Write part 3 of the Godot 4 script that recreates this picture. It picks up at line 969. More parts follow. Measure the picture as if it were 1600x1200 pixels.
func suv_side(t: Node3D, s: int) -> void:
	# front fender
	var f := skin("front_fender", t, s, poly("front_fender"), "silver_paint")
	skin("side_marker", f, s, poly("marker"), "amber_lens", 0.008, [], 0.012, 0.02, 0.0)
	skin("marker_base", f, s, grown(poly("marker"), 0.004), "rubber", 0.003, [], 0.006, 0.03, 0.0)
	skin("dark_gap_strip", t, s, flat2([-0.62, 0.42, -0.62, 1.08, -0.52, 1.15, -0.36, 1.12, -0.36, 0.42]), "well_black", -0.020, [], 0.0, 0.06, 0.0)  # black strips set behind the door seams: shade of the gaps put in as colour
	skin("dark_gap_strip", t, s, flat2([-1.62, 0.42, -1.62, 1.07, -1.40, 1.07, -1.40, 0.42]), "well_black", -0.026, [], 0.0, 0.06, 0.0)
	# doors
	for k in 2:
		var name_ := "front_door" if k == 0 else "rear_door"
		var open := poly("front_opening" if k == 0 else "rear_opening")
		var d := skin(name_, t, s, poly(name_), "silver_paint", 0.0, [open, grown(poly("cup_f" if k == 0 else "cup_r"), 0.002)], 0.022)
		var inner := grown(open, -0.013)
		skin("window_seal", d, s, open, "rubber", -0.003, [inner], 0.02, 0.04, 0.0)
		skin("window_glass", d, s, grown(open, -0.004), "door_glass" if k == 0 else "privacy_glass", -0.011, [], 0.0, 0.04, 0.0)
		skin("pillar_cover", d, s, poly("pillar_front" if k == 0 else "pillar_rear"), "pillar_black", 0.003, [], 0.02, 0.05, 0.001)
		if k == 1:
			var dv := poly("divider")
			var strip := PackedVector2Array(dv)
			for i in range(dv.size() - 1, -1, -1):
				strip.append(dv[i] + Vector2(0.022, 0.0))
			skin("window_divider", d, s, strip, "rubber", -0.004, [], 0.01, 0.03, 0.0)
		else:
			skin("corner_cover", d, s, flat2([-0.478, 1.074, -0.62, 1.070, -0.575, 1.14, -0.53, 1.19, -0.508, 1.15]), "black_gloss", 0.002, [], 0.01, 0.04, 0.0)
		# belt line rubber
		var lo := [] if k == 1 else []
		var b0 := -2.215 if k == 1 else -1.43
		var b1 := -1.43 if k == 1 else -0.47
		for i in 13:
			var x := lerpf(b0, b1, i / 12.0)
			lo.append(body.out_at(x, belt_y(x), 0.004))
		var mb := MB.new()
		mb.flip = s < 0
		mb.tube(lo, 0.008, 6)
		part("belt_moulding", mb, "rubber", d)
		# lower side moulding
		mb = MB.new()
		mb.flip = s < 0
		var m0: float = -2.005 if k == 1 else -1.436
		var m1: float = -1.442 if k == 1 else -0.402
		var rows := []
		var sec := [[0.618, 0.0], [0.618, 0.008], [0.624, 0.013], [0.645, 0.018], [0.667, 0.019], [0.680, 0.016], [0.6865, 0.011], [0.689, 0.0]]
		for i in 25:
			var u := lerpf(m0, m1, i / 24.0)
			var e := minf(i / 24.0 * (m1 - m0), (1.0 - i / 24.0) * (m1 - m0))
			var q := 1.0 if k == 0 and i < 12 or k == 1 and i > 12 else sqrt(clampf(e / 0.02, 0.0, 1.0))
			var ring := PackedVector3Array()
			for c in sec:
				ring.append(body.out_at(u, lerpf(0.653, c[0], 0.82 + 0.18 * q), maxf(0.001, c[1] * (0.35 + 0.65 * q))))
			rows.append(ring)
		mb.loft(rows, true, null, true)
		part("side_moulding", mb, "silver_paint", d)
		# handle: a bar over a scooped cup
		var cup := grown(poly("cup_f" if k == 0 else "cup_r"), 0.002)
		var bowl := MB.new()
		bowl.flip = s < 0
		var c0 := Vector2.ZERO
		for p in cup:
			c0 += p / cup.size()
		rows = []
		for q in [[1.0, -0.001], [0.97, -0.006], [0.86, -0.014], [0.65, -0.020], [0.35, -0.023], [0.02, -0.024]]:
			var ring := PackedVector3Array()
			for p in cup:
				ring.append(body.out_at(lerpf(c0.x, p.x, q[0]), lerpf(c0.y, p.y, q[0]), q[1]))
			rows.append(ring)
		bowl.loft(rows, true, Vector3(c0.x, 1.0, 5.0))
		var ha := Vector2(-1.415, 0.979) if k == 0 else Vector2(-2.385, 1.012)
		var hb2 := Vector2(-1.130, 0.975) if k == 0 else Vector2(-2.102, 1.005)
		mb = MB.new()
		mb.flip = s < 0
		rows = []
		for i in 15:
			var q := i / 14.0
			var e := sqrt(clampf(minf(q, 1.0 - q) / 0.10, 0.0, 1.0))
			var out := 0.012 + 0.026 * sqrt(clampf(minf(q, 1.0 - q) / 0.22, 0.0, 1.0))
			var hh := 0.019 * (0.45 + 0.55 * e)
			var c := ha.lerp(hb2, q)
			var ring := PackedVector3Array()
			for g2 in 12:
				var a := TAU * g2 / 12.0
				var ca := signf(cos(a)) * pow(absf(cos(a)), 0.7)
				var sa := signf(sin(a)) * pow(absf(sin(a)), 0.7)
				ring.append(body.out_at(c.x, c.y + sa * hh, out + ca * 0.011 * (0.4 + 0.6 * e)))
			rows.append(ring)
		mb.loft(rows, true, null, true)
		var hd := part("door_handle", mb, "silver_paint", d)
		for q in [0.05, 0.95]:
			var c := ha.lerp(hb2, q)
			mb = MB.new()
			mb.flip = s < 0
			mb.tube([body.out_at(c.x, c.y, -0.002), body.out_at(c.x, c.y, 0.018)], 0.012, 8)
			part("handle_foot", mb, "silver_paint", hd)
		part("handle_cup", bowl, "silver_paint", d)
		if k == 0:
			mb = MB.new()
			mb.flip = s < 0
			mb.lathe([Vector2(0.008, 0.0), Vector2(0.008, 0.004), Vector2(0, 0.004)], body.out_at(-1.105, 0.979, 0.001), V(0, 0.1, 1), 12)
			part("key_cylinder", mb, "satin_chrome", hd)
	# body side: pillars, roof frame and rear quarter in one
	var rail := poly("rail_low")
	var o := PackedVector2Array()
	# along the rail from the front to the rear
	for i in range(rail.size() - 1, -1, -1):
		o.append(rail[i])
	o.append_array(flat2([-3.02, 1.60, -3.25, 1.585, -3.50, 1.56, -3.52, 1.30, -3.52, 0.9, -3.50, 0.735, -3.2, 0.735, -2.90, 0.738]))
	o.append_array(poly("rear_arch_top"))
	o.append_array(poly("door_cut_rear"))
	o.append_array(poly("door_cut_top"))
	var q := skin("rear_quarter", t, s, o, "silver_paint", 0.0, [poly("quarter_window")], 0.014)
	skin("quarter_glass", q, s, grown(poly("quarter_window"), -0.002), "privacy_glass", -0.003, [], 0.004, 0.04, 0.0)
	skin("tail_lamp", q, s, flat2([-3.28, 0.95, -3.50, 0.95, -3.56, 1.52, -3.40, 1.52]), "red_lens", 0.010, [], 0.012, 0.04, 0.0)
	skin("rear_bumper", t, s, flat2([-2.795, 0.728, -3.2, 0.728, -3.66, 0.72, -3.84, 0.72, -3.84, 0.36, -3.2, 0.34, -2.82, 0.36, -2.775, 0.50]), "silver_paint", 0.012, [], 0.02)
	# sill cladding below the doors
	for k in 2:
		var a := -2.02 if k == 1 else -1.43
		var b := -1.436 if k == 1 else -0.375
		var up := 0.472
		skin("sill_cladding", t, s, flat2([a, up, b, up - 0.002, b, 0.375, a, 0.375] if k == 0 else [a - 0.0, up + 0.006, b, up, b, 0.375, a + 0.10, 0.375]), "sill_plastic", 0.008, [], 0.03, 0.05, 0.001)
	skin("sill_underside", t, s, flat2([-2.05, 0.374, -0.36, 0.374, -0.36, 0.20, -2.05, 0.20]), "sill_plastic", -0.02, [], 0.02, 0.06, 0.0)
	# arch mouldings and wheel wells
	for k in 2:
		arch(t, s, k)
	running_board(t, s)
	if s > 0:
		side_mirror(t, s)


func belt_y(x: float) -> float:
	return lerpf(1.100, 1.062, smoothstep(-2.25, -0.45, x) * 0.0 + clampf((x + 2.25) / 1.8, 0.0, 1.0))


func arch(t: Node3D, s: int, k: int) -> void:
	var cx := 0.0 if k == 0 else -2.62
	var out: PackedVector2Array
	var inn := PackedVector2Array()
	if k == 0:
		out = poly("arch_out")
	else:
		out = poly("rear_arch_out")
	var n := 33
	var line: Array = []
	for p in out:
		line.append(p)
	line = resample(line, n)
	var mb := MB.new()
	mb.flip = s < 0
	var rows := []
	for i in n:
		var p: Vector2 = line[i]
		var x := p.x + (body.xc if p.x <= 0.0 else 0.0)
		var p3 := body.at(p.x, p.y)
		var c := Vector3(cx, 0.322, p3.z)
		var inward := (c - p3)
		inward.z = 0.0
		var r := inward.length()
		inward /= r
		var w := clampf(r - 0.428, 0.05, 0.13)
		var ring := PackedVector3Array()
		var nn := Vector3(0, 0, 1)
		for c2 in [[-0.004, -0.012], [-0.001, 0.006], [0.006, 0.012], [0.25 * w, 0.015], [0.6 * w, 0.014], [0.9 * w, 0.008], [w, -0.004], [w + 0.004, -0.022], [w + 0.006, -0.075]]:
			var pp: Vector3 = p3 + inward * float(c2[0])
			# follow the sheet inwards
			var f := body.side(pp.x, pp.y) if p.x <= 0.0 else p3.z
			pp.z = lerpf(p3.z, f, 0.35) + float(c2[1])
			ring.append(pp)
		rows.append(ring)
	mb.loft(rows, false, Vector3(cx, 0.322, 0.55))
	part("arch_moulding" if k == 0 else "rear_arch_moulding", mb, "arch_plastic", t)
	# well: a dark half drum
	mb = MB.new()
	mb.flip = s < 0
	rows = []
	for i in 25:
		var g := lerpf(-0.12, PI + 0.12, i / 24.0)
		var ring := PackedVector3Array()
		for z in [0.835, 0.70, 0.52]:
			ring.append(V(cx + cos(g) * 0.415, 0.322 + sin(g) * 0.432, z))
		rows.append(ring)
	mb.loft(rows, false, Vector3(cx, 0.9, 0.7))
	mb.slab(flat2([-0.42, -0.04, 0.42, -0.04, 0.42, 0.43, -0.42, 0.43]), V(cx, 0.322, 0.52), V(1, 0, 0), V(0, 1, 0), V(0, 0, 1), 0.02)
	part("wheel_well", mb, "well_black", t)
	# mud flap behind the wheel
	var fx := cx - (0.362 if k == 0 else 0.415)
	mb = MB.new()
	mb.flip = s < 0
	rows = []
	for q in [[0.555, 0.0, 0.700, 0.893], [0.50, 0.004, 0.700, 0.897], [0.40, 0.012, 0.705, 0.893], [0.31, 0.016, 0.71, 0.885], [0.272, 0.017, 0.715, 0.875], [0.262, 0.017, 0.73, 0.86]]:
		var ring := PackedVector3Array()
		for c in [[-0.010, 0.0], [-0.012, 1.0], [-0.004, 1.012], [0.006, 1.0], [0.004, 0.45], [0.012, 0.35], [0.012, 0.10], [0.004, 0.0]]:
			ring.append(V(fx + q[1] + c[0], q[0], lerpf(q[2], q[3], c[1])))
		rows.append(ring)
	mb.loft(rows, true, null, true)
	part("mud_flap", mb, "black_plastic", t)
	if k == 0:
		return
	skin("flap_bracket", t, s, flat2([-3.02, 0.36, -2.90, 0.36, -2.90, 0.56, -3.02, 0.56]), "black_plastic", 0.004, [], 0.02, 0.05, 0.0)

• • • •

Short task:
Out of the material above, gather each line where "follow" appears.

Task result:
Write part 3 of the Godot 4 script that recreates this picture. It picks up at line 969. More parts follow. Measure the picture as if it were 1600x1200 pixels.
			# follow the sheet inwards